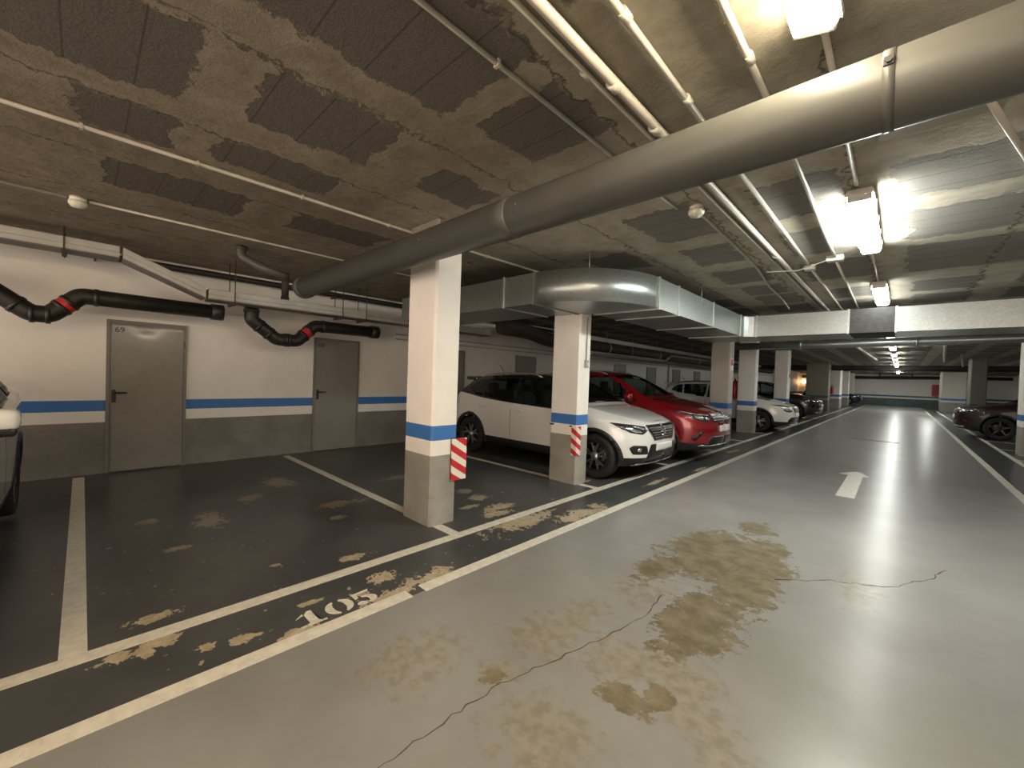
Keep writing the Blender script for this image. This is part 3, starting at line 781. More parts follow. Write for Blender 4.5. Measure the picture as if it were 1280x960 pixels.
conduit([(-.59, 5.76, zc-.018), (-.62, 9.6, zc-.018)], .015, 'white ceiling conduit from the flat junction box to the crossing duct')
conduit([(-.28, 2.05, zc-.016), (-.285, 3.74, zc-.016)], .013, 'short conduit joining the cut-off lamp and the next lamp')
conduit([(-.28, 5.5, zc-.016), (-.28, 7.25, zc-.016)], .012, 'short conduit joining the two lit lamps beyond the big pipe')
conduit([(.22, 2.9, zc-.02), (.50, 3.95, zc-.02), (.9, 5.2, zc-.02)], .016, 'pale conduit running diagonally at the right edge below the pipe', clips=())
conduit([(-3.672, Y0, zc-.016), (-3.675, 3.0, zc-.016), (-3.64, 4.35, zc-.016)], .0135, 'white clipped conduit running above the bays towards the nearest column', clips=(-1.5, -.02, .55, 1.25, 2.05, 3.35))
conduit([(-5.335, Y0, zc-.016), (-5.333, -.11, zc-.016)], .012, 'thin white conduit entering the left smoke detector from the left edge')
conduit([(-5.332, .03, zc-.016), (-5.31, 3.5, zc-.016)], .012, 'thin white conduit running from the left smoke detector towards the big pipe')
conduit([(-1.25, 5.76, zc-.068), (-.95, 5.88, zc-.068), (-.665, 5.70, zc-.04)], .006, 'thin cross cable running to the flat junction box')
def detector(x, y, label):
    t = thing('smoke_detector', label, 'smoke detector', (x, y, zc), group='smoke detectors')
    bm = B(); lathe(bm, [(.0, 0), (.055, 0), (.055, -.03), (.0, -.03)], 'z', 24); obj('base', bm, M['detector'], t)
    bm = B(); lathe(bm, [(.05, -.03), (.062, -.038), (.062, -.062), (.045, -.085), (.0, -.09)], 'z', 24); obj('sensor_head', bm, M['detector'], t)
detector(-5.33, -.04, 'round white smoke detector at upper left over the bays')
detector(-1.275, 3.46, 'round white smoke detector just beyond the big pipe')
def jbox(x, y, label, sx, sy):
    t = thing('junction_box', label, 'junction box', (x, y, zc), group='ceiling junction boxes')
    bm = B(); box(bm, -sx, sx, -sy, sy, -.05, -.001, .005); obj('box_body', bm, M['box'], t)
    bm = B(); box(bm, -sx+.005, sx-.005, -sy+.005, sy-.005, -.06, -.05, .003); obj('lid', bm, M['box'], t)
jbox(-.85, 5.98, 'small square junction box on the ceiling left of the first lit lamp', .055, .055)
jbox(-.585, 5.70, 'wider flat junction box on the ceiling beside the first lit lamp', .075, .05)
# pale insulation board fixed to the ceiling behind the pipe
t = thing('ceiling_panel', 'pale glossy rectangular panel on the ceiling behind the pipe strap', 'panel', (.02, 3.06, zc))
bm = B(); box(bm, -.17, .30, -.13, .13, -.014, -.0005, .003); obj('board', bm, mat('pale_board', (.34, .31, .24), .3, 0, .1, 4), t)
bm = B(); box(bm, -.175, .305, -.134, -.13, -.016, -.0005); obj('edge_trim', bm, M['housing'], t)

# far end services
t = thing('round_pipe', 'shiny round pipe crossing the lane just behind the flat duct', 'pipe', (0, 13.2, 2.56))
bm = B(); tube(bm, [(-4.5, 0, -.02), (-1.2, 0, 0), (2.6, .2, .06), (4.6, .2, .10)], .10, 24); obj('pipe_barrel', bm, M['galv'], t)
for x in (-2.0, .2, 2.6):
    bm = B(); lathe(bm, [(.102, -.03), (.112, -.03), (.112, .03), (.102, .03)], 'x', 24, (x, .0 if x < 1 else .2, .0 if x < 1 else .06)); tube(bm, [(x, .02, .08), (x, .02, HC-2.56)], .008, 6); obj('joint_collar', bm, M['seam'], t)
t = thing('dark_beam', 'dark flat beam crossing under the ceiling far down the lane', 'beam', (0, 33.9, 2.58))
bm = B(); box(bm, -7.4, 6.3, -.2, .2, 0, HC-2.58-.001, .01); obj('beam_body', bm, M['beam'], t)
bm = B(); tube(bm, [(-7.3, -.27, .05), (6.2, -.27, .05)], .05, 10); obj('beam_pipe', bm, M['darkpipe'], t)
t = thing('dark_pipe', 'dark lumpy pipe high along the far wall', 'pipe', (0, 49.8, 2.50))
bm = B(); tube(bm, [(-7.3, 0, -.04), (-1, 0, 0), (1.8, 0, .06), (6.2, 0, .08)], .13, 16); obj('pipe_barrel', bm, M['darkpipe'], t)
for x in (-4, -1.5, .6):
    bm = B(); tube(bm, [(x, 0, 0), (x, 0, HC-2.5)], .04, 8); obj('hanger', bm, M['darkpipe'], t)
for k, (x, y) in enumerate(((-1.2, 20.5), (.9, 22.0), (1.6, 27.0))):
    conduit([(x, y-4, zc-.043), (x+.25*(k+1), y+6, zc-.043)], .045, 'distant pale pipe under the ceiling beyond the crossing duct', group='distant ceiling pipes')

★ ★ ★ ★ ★

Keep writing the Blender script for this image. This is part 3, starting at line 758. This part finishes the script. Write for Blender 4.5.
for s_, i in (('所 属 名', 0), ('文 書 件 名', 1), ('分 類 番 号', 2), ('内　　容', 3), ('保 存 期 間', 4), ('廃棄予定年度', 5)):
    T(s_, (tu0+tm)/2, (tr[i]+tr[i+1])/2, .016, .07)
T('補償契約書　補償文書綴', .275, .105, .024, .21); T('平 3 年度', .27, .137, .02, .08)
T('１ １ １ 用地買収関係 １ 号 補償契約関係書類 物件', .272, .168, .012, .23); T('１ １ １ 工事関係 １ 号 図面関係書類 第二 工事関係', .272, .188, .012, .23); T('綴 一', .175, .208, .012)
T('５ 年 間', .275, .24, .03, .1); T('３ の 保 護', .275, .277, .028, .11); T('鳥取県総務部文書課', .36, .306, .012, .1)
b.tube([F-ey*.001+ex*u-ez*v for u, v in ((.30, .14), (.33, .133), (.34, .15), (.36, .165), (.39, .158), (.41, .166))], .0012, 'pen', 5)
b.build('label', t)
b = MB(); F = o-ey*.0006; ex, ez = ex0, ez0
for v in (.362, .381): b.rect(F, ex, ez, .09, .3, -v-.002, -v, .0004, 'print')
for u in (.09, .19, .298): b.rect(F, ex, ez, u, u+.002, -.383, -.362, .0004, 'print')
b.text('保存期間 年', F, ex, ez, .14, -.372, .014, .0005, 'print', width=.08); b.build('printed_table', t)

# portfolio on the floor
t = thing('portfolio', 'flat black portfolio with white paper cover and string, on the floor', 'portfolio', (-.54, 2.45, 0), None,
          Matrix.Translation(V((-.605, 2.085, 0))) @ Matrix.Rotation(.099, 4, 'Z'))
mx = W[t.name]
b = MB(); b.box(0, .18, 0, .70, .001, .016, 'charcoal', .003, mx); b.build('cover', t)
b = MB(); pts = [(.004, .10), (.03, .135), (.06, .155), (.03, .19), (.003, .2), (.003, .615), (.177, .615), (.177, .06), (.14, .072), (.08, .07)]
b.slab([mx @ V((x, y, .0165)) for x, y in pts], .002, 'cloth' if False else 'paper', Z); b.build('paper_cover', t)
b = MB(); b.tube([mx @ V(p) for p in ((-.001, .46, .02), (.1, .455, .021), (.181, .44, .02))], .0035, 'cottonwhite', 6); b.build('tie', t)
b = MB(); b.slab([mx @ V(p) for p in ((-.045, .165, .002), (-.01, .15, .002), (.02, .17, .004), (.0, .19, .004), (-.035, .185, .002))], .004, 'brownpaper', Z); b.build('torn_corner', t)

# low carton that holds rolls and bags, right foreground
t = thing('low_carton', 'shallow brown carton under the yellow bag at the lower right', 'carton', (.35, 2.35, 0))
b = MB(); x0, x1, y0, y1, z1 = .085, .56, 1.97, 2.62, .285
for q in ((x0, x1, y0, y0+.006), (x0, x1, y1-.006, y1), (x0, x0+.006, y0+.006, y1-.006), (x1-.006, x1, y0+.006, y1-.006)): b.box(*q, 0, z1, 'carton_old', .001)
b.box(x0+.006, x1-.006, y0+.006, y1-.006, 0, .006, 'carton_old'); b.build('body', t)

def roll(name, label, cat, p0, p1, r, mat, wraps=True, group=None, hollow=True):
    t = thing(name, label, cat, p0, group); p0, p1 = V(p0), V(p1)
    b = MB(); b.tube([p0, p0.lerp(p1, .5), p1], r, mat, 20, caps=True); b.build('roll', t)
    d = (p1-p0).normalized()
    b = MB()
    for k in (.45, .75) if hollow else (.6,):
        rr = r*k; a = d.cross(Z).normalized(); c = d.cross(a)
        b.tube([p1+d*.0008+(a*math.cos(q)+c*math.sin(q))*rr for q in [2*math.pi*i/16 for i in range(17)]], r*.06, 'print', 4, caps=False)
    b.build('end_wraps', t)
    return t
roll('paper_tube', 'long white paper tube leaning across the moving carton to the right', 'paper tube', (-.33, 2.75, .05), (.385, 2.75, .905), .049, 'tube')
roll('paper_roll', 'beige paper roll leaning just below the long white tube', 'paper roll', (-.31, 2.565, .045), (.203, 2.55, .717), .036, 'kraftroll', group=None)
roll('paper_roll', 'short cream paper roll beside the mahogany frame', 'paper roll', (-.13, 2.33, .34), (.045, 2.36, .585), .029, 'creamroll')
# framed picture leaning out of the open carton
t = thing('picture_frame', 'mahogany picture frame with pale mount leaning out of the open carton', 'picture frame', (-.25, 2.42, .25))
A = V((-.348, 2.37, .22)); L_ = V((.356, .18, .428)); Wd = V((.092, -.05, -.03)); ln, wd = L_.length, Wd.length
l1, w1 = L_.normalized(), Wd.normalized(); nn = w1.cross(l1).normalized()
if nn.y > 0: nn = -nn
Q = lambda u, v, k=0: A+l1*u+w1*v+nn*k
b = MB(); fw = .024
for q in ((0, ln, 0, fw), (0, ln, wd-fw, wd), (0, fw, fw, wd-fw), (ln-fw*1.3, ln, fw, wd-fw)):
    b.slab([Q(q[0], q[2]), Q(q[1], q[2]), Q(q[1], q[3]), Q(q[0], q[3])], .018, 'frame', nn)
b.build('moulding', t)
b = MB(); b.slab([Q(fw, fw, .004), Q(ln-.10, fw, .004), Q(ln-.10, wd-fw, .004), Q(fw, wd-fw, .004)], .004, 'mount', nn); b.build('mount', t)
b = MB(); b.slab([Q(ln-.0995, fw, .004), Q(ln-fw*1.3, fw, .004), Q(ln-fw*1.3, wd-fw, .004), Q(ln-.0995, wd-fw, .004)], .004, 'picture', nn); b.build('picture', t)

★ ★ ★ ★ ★

### GOAL OF THE EXERCISE
Using the entries above, repeat only the lines from the one containing "script. Write for Blender 4.5." through the one containing "width=.08); b.build('printed_table', t)", end lines included.

### RESULT BELOW
Keep writing the Blender script for this image. This is part 3, starting at line 758. This part finishes the script. Write for Blender 4.5.
for s_, i in (('所 属 名', 0), ('文 書 件 名', 1), ('分 類 番 号', 2), ('内　　容', 3), ('保 存 期 間', 4), ('廃棄予定年度', 5)):
    T(s_, (tu0+tm)/2, (tr[i]+tr[i+1])/2, .016, .07)
T('補償契約書　補償文書綴', .275, .105, .024, .21); T('平 3 年度', .27, .137, .02, .08)
T('１ １ １ 用地買収関係 １ 号 補償契約関係書類 物件', .272, .168, .012, .23); T('１ １ １ 工事関係 １ 号 図面関係書類 第二 工事関係', .272, .188, .012, .23); T('綴 一', .175, .208, .012)
T('５ 年 間', .275, .24, .03, .1); T('３ の 保 護', .275, .277, .028, .11); T('鳥取県総務部文書課', .36, .306, .012, .1)
b.tube([F-ey*.001+ex*u-ez*v for u, v in ((.30, .14), (.33, .133), (.34, .15), (.36, .165), (.39, .158), (.41, .166))], .0012, 'pen', 5)
b.build('label', t)
b = MB(); F = o-ey*.0006; ex, ez = ex0, ez0
for v in (.362, .381): b.rect(F, ex, ez, .09, .3, -v-.002, -v, .0004, 'print')
for u in (.09, .19, .298): b.rect(F, ex, ez, u, u+.002, -.383, -.362, .0004, 'print')
b.text('保存期間 年', F, ex, ez, .14, -.372, .014, .0005, 'print', width=.08); b.build('printed_table', t)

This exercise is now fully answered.